The old Berlin hands didn't have the choice; they had to play the cards they were dealt.

I was speaking hypothetically, with the assumption that one could transport a person through time from the past to the present.

All in all, it is precisely because the Phoenix Program wasn't about shoot and scooting, about kicking in doors, that I wish we had one in Iraq.

Most of the ground work has been done, the draining away of soft-core loyalists, the creation of an Iraqi spy network using cellular phones and tips, the locating of loyal officers and patriots.

But judging Bush's character, also means that I know he won't implement any program even similar to the Phoenix Program. While that is his choice to make, I cannot help but notice the consequences. Which are a longer insurgency, and the freedom for Iran and Syria to continue to support an insurgency that costs American blood and money to fight.

If the PP was about kicking in doors and killing terroists, then we wouldn't need it in Iraq because that is what we are doing in Iraq. It's clearly not a video game.

 
At 2:57 PM, December 29, 2005, Blogger Ymarsakar said...

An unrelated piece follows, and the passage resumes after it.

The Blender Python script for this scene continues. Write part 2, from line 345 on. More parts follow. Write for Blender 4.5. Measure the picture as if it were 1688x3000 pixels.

I think the Democrats will blame the Republicans for their "obstruction" which they will then claim to have lead to any attacks.

Presumably if they gain the Presidency, they will blame the Republican House and the Republican Senate for obstruction. Makes sense, it would have been what they would have done, Hell it is what they are doing now.

If they gain the Congress, they will blame the Republican President for another attack, but it won't be as effective however.

The Democrats gain a much more power if they the Executive, with 1/3rd of government power in their propagandist hands.

All in all, if they play the spy game as the "gotcha game", which they do, then it is highlely likely that in the future they will not care who catches the terroists, so long as the Republicans get the blame.

That isn't how you win wars, of course. But it isn't a war the Democrats are fighting here.

 
At 11:44 PM, December 29, 2005, Blogger Ymarsakar said...

It is highly unlikely that Bush is going to execute traitors in this country when he won't protect patriots in the armed forces from Pentagon legal action or to execute terroists that have been squeezed of all useful information.

One of the things about Bush is that you can count on him being unable to violate the Constitution using lies, propaganda, and military fiat. No exceptions, Bush takes his oaths seriously. Unfortunately since he doesn't believe in flexibility, not a lot of useful actions can be taken as a consequence.